<<<<

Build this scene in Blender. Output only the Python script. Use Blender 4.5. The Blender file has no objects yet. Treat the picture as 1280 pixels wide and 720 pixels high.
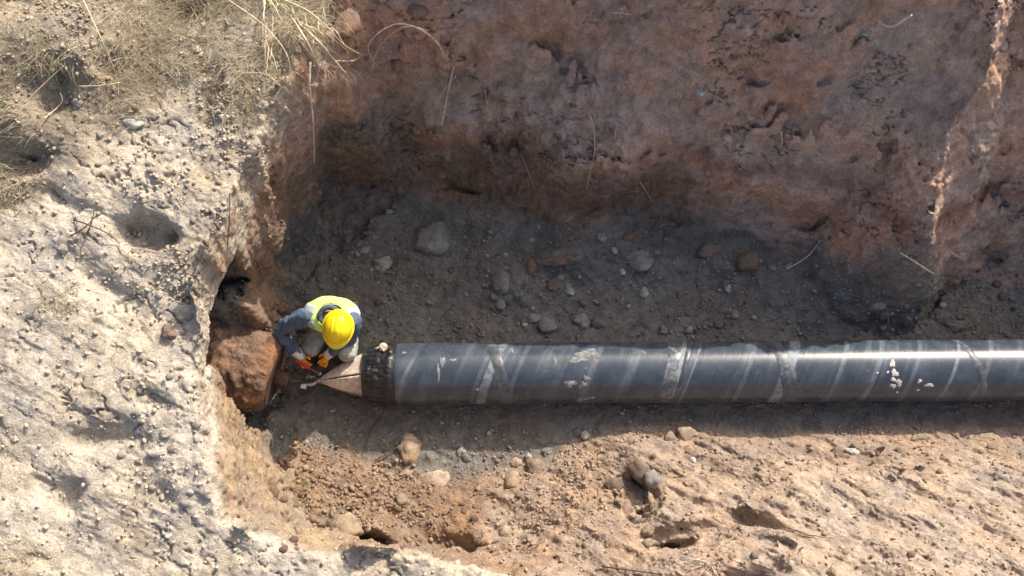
import bpy, math, random
import numpy as np
from mathutils import Vector
from mathutils.bvhtree import BVHTree

random.seed(7)
RNG = np.random.default_rng(11)
SC = bpy.context.scene
COL = SC.collection
PI = math.pi

# ------------------------------------------------------------------ camera
CAM_Z, PITCH, FPX = 8.2, math.radians(22), 1204.0
cam_d = bpy.data.cameras.new('camera')
cam_d.sensor_width = 36.0
cam_d.lens = 36.0 * FPX / 1280.0
cam_d.clip_start, cam_d.clip_end = 0.1, 2000
cam = bpy.data.objects.new('camera', cam_d)
COL.objects.link(cam)
cam.location = (0, 0, CAM_Z)
cam.rotation_euler = (PITCH, 0, 0)
SC.camera = cam

# ------------------------------------------------------------------ sky, sun, exposure
SUN_EL, SUN_AZ = math.radians(39.5), math.radians(34)      # azimuth from +Y towards +X
SUN = Vector((math.sin(SUN_AZ) * math.cos(SUN_EL), math.cos(SUN_AZ) * math.cos(SUN_EL), math.sin(SUN_EL)))
W = bpy.data.worlds.new('World'); SC.world = W; W.use_nodes = True
wn = W.node_tree
sky = wn.nodes.new('ShaderNodeTexSky'); sky.sky_type = 'NISHITA'; sky.sun_disc = False
sky.sun_elevation = SUN_EL; sky.sun_rotation = SUN_AZ
sky.dust_density = 6.0; sky.air_density = 0.8; sky.ozone_density = 0.5
bg = wn.nodes['Background']; bg.inputs['Strength'].default_value = 0.15
wn.links.new(sky.outputs[0], bg.inputs[0])
sl = bpy.data.lights.new('sun', 'SUN'); sl.energy = 3.65; sl.angle = math.radians(0.53); sl.color = (1.0, 0.92, 0.79)
so = bpy.data.objects.new('sun', sl); COL.objects.link(so)
so.rotation_euler = SUN.to_track_quat('Z', 'Y').to_euler()
so.location = SUN * 30
SC.view_settings.view_transform = 'Standard'; SC.view_settings.look = 'None'
SC.view_settings.exposure = 0.67; SC.view_settings.gamma = 1.0
SC.render.engine = 'CYCLES'
SC.cycles.max_bounces = 6; SC.cycles.diffuse_bounces = 4

# ------------------------------------------------------------------ helpers
def ray(px, py):
    a, b = (px - 640) / FPX, (360 - py) / FPX
    s, c = math.sin(PITCH), math.cos(PITCH)
    return np.array([a, s + b * c, -c + b * s])
def P(px, py, z):
    d = ray(px, py); t = (z - CAM_Z) / d[2]
    return np.array([0, 0, CAM_Z]) + d * t

_perm = np.random.default_rng(3).permutation(256)
_perm = np.concatenate([_perm, _perm, _perm])
_g = np.array([[1,1,0],[-1,1,0],[1,-1,0],[-1,-1,0],[1,0,1],[-1,0,1],[1,0,-1],[-1,0,-1],
               [0,1,1],[0,-1,1],[0,1,-1],[0,-1,-1],[1,1,0],[-1,1,0],[0,-1,1],[0,-1,-1]], np.float32)
def perlin(p):
    out = np.empty(len(p), np.float32)
    for s in range(0, len(p), 200000):
        q = p[s:s + 200000].astype(np.float32)
        i = np.floor(q).astype(np.int64); f = q - i; i &= 255
        u = f * f * f * (f * (f * 6 - 15) + 10)
        r = 0
        for dx in (0, 1):
            for dy in (0, 1):
                for dz in (0, 1):
                    h = _perm[_perm[_perm[i[:, 0] + dx] + i[:, 1] + dy] + i[:, 2] + dz] & 15
                    g = _g[h]
                    d = g[:, 0] * (f[:, 0] - dx) + g[:, 1] * (f[:, 1] - dy) + g[:, 2] * (f[:, 2] - dz)
                    w = (u[:, 0] if dx else 1 - u[:, 0]) * (u[:, 1] if dy else 1 - u[:, 1]) * (u[:, 2] if dz else 1 - u[:, 2])
                    r = r + w * d
        out[s:s + 200000] = r
    return out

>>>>

* _Directive_
All of the material above is to be copied exactly, except for its images.

* _Finished answer_
Build this scene in Blender. Output only the Python script. Use Blender 4.5. The Blender file has no objects yet. Treat the picture as 1280 pixels wide and 720 pixels high.
import bpy, math, random
import numpy as np
from mathutils import Vector
from mathutils.bvhtree import BVHTree

random.seed(7)
RNG = np.random.default_rng(11)
SC = bpy.context.scene
COL = SC.collection
PI = math.pi

# ------------------------------------------------------------------ camera
CAM_Z, PITCH, FPX = 8.2, math.radians(22), 1204.0
cam_d = bpy.data.cameras.new('camera')
cam_d.sensor_width = 36.0
cam_d.lens = 36.0 * FPX / 1280.0
cam_d.clip_start, cam_d.clip_end = 0.1, 2000
cam = bpy.data.objects.new('camera', cam_d)
COL.objects.link(cam)
cam.location = (0, 0, CAM_Z)
cam.rotation_euler = (PITCH, 0, 0)
SC.camera = cam

# ------------------------------------------------------------------ sky, sun, exposure
SUN_EL, SUN_AZ = math.radians(39.5), math.radians(34)      # azimuth from +Y towards +X
SUN = Vector((math.sin(SUN_AZ) * math.cos(SUN_EL), math.cos(SUN_AZ) * math.cos(SUN_EL), math.sin(SUN_EL)))
W = bpy.data.worlds.new('World'); SC.world = W; W.use_nodes = True
wn = W.node_tree
sky = wn.nodes.new('ShaderNodeTexSky'); sky.sky_type = 'NISHITA'; sky.sun_disc = False
sky.sun_elevation = SUN_EL; sky.sun_rotation = SUN_AZ
sky.dust_density = 6.0; sky.air_density = 0.8; sky.ozone_density = 0.5
bg = wn.nodes['Background']; bg.inputs['Strength'].default_value = 0.15
wn.links.new(sky.outputs[0], bg.inputs[0])
sl = bpy.data.lights.new('sun', 'SUN'); sl.energy = 3.65; sl.angle = math.radians(0.53); sl.color = (1.0, 0.92, 0.79)
so = bpy.data.objects.new('sun', sl); COL.objects.link(so)
so.rotation_euler = SUN.to_track_quat('Z', 'Y').to_euler()
so.location = SUN * 30
SC.view_settings.view_transform = 'Standard'; SC.view_settings.look = 'None'
SC.view_settings.exposure = 0.67; SC.view_settings.gamma = 1.0
SC.render.engine = 'CYCLES'
SC.cycles.max_bounces = 6; SC.cycles.diffuse_bounces = 4

# ------------------------------------------------------------------ helpers
def ray(px, py):
    a, b = (px - 640) / FPX, (360 - py) / FPX
    s, c = math.sin(PITCH), math.cos(PITCH)
    return np.array([a, s + b * c, -c + b * s])
def P(px, py, z):
    d = ray(px, py); t = (z - CAM_Z) / d[2]
    return np.array([0, 0, CAM_Z]) + d * t

_perm = np.random.default_rng(3).permutation(256)
_perm = np.concatenate([_perm, _perm, _perm])
_g = np.array([[1,1,0],[-1,1,0],[1,-1,0],[-1,-1,0],[1,0,1],[-1,0,1],[1,0,-1],[-1,0,-1],
               [0,1,1],[0,-1,1],[0,1,-1],[0,-1,-1],[1,1,0],[-1,1,0],[0,-1,1],[0,-1,-1]], np.float32)
def perlin(p):
    out = np.empty(len(p), np.float32)
    for s in range(0, len(p), 200000):
        q = p[s:s + 200000].astype(np.float32)
        i = np.floor(q).astype(np.int64); f = q - i; i &= 255
        u = f * f * f * (f * (f * 6 - 15) + 10)
        r = 0
        for dx in (0, 1):
            for dy in (0, 1):
                for dz in (0, 1):
                    h = _perm[_perm[_perm[i[:, 0] + dx] + i[:, 1] + dy] + i[:, 2] + dz] & 15
                    g = _g[h]
                    d = g[:, 0] * (f[:, 0] - dx) + g[:, 1] * (f[:, 1] - dy) + g[:, 2] * (f[:, 2] - dz)
                    w = (u[:, 0] if dx else 1 - u[:, 0]) * (u[:, 1] if dy else 1 - u[:, 1]) * (u[:, 2] if dz else 1 - u[:, 2])
                    r = r + w * d
        out[s:s + 200000] = r
    return out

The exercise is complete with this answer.